New York Federal Reserve building

The Federal Reserve’s most important tool for setting interest rates absorbed a record $475bn of money from financial institutions in its last monetary operation of 2015, in another sign that one of the central bank’s main methods of draining liquidity from the financial system is working.

The New York Fed said that the US central bank had awarded $474.59bn in one-day fixed-rate reverse repurchase agreements to 109 counterparties in an auction on Thursday, more than a third higher than the previous record set at the end of the second quarter in 2014.

    The agreements allow qualified financial groups — including traditional banks and money market funds — to park cash at the Fed overnight in exchange for Treasury securities and 0.25 per cent interest.

    Analysts and economists have characterised the reverse repo facility, which controls the lower bound of the Fed’s target rate, as crucial to its ability to set short-term rates, and as among the central bank’s most potent tools.

    Earlier this month the Federal Reserve pulled off a historic move, lifting its benchmark rate for the first time in nearly a decade from a range between 0 and 25 basis points to 25-50 basis points.

    In its effort to ensure a smooth rate rise, the markets desk of the New York Fed said in December that it stood ready to offer $2tn of Treasury securities on its balance sheet as collateral for the overnight operations, removing a $300bn daily cap.

    Ward McCarthy, an economist with Jefferies, said that he had been concerned before the lift-off about the Fed’s ability to control its target rate.

    “This concern was related to the lack of concrete detail about the post-lift-off structure of the [reverse repo programme] and the possibility that it would not be able to absorb a sufficient amount of reserves to keep the fed funds rate above the lower bound of the target range,” he said.

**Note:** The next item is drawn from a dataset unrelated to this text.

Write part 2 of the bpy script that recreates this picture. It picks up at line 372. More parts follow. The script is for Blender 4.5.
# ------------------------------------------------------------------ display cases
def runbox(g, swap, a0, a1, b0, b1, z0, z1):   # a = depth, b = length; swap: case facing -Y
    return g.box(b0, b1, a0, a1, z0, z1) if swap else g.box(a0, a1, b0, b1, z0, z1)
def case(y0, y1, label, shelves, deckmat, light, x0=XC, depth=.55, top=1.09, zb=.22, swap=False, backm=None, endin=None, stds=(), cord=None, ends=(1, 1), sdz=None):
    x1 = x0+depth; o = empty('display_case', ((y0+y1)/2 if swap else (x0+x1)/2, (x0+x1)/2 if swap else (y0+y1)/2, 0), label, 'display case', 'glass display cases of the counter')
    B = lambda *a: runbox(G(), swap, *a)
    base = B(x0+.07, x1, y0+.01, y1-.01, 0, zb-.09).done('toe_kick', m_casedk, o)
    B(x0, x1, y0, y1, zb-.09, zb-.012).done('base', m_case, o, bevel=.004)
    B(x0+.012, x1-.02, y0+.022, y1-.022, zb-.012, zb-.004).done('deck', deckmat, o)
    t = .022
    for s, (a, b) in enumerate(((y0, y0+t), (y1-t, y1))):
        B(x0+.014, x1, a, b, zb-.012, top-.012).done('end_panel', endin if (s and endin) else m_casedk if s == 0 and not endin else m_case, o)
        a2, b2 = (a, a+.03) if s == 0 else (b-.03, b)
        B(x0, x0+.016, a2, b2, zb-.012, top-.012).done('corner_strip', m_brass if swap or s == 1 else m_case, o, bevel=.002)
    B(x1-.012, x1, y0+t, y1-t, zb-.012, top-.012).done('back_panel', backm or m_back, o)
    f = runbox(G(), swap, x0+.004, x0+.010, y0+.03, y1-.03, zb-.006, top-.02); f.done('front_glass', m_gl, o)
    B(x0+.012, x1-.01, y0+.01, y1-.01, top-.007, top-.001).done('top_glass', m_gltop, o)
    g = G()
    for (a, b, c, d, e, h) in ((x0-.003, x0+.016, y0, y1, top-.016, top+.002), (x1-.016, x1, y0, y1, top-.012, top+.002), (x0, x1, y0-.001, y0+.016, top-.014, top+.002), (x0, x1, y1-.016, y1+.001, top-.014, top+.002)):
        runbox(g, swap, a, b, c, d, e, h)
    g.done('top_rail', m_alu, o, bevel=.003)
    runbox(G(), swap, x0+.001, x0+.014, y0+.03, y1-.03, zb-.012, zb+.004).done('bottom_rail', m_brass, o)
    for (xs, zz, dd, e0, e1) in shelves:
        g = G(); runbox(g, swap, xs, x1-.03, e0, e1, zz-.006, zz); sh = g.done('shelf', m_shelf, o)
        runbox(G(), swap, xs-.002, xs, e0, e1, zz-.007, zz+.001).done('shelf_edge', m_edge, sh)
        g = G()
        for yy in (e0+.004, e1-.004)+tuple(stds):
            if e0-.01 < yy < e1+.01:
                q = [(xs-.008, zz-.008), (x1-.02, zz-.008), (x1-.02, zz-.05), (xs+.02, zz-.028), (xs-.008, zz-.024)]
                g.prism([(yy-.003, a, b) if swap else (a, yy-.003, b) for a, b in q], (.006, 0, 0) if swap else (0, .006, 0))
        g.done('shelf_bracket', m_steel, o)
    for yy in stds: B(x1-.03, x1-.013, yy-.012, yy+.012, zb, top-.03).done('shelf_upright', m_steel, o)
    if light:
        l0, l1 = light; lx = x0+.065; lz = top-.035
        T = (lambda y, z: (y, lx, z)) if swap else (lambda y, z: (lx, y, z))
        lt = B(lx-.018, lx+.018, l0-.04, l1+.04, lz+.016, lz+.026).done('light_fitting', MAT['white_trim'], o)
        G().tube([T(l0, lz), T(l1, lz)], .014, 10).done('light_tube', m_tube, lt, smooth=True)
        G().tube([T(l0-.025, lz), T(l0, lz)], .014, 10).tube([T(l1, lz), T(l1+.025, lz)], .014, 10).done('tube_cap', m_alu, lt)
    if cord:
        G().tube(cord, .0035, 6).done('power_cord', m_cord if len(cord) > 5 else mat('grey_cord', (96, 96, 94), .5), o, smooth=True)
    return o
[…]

    “With two weeks having passed since the lift-off announcement, it does not appear that the Fed is having any trouble keeping the effective fed funds rate between 25 and 50 basis points.”

    The $475bn awarded on Thursday matures on January 4, when markets reopen following the new year holiday, and compares to $277bn taken at an auction on Wednesday.

    Banks tend to participate in the reverse repo programmes to improve the snapshot of their balance sheets at quarter- and year-end, ahead of stress tests undertaken by financial regulators.

    The overnight reverse repo facility works in concert with the Fed’s interest on excess reserves programme, in which the central bank pays interest on cash banks park in its coffers.

    However, since the interest on excess reserves programme is limited to approved banks, not all lenders in the federal funds market have access to the 0.5 per cent rate — the current ceiling of the Fed’s target range.